▶ **Exercise objective**: Stop after the line with "bracket(.157, 'pale metal": repeat exactly every line before it, beginning with the first, and that line itself.

▶ **Stored data**:
=-=-=

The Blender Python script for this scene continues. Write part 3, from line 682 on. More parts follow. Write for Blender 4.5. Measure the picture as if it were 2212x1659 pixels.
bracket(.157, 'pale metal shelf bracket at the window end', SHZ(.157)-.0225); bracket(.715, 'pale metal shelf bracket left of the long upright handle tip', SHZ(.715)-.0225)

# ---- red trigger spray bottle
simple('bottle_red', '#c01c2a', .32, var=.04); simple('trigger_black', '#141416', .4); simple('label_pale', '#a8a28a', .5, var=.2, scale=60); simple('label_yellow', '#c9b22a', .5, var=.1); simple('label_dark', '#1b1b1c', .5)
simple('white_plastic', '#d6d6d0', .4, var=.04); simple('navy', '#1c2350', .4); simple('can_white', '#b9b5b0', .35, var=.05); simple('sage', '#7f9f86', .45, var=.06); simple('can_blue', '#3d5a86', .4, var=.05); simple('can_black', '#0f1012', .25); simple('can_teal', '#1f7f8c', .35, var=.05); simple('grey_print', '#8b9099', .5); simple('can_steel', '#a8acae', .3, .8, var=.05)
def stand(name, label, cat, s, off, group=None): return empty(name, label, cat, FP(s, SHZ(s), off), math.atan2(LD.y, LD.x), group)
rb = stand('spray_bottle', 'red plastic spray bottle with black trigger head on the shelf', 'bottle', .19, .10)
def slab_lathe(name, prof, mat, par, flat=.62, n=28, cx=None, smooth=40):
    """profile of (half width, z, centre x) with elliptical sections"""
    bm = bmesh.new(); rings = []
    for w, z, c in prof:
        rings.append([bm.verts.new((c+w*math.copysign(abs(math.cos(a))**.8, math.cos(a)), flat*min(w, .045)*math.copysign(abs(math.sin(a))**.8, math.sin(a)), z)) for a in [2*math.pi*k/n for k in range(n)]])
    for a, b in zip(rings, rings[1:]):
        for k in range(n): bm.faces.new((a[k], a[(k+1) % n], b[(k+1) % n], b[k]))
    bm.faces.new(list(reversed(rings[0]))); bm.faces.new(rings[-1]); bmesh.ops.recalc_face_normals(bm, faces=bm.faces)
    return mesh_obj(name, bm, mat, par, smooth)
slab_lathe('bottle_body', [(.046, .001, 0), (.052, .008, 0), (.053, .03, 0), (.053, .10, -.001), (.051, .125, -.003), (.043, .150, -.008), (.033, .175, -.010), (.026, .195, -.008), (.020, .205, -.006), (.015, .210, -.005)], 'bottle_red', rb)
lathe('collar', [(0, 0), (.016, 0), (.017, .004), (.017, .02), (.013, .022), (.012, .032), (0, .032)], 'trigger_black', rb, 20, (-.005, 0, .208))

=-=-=

▶ **Solution below**:
The Blender Python script for this scene continues. Write part 3, from line 682 on. More parts follow. Write for Blender 4.5. Measure the picture as if it were 2212x1659 pixels.
bracket(.157, 'pale metal shelf bracket at the window end', SHZ(.157)-.0225); bracket(.715, 'pale metal shelf bracket left of the long upright handle tip', SHZ(.715)-.0225)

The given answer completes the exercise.